Una cueva contra los camorristas



Alex Brandon/ Agencia AP

Darío Fritz

Uno debería demostrarle de lo que está hecho. Agarrarla del cuello, plantarse, intentar estrujarla, gritarle como alma en pena que no lo vencerá, mostrarle con el filo del cuchillo entre los dientes que es capaz de no dejarse, que tiene a su contraparte, esa que está a tan solo dos letras de arrebatarle el dominio, llamada independencia, y quien en realidad debería triunfar. Pero la dependencia tiene una fortaleza y persistencia a prueba de terremotos que a la contraparte tanto le cuestas sostener. Dependientes no solo porque nos ayudan a nacer, de una mascarilla que impida el paso de alimañas invisibles dispuestas a matar, de la solidaridad extraviada de quienes nos ven tropezar y toman una foto en vez de tender la mano, dependientes de que la lluvia se ausente para negarnos a apagar la sed o inflame los ríos y tome nuestras calles, dependientes de que el salario exiguo pague la hipoteca. Batallamos para que la dependencia impida convertirnos en sumisos, la aceptamos cuando nos dicen “ven, vamos al sillón, es noche de películas”, la glorificamos si nos hace adictos a la sobremesa con una copa de vino.
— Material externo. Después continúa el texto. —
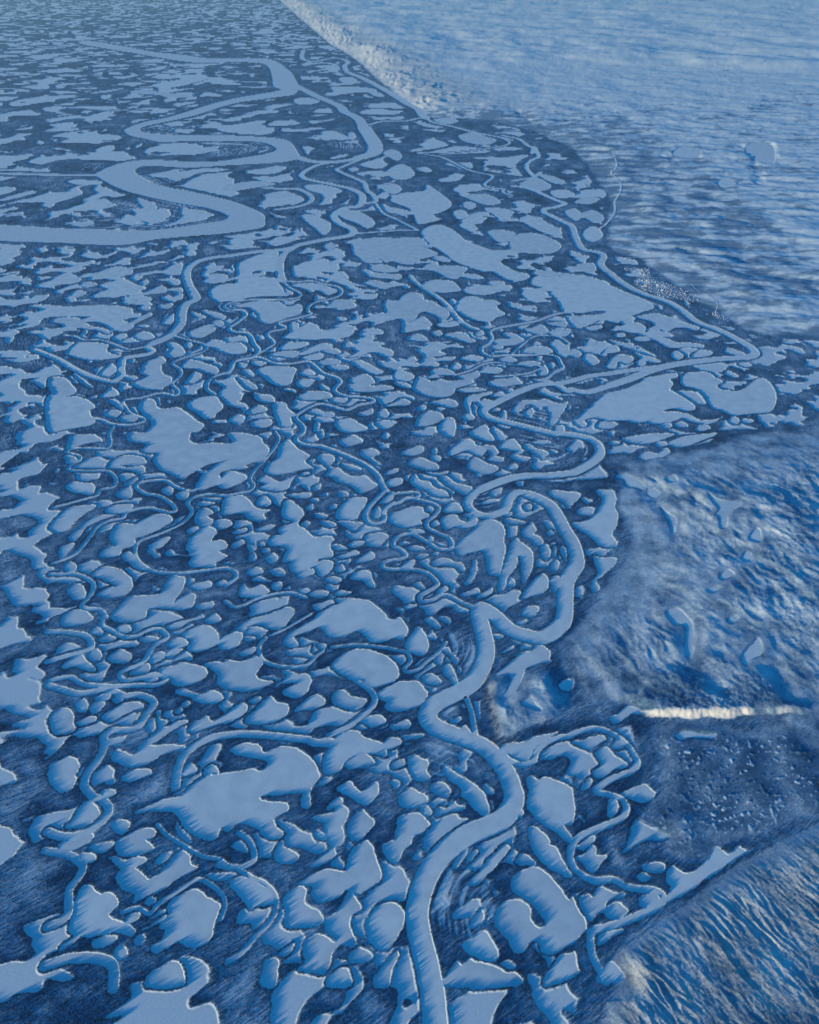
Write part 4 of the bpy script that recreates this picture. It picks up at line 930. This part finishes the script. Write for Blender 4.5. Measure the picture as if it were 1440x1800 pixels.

Dependientes de que nos amen, nos escuchen, nos entiendan, festejen o lean. De que nos acepten.

Alzamos las manos dependientes del buen humor y la simpatía que le generemos al reclutador de empleo, del buen clima para levantar los jitomates de la huerta, de la madre que arrime dirección cuando la adolescencia alumbra incertidumbre, de que el lugar en el mundo donde pernoctamos no nos expulse a la migración, de que si las papas queman enfilemos hacia donde las llamas se dispersan. Dependemos de los dependientes —eso está casi borrado del léxico— que en la tienda no pesen con desventaja las uvas y mandarinas. Dependientes de que nos amen, nos escuchen, nos entiendan, festejen o lean. De que nos acepten.


Y pasamos a preguntarnos, como un abstemio puede sentirse fuera de lugar en la fiesta de la cerveza, qué nos ha hecho tan dependientes en las últimas semanas de un escrutinio electoral fuera de nuestro alcance, imposibilitados de participar, ajenos a resolver algo, para que no solo sea motivo de ocupar planas digitales y horas de podcast y videos fastidiosos en redes sociales, sino que se hable de ellos en el mostrador de la tlapalería o el andén del metro. Si a nadie le contuvo la respiración la definición de los resultados de las elecciones del 2 de junio, como tampoco lo fueron las francesas, venezolanas, indias o rusas, nos hemos quedado boquiabiertos a la espera del desenlace la noche de este martes, ya como expertos conocedores de lo que se jugaba en el colegio electoral estadounidense, la oscuridad próxima para miles de migrantes, la mentira como argumento disuasivo, lo que vendría para la invasión a Ucrania, las asperezas arancelarias con los chinos o el permiso para mayor impunidad en cada matanza de los israelíes sobre sus vecinos árabes.


“La vida falla / y todo lo que te queda / es un puñado de aceitunas”, nos dice Bukowsky, pero aun así, allí seguiremos, apretujados a la espera de que si los infiernos nos alcanzan pronto, solamente nos rocen o al menos los golpes se puedan amortiguar. Si las gargantas de una mayoría clara se erigen en prescribir la desinformación y el odio sobre el oponente; el racismo, la misoginia y el ninguneo de la democracia como forma imperfecta de convivencia; el insulto, el revanchismo y la confrontación; la jactancia de las espaldas del multimillonario, la impunidad judicial y la imposición del camorrista, tendremos que atenernos a la memoria, esa “cueva / en la que uno finalmente vive, se arrastra / de manos y rodillas para entrar”, como dice Robert Creely, para no dar lugar a tanta amenazante dependencia.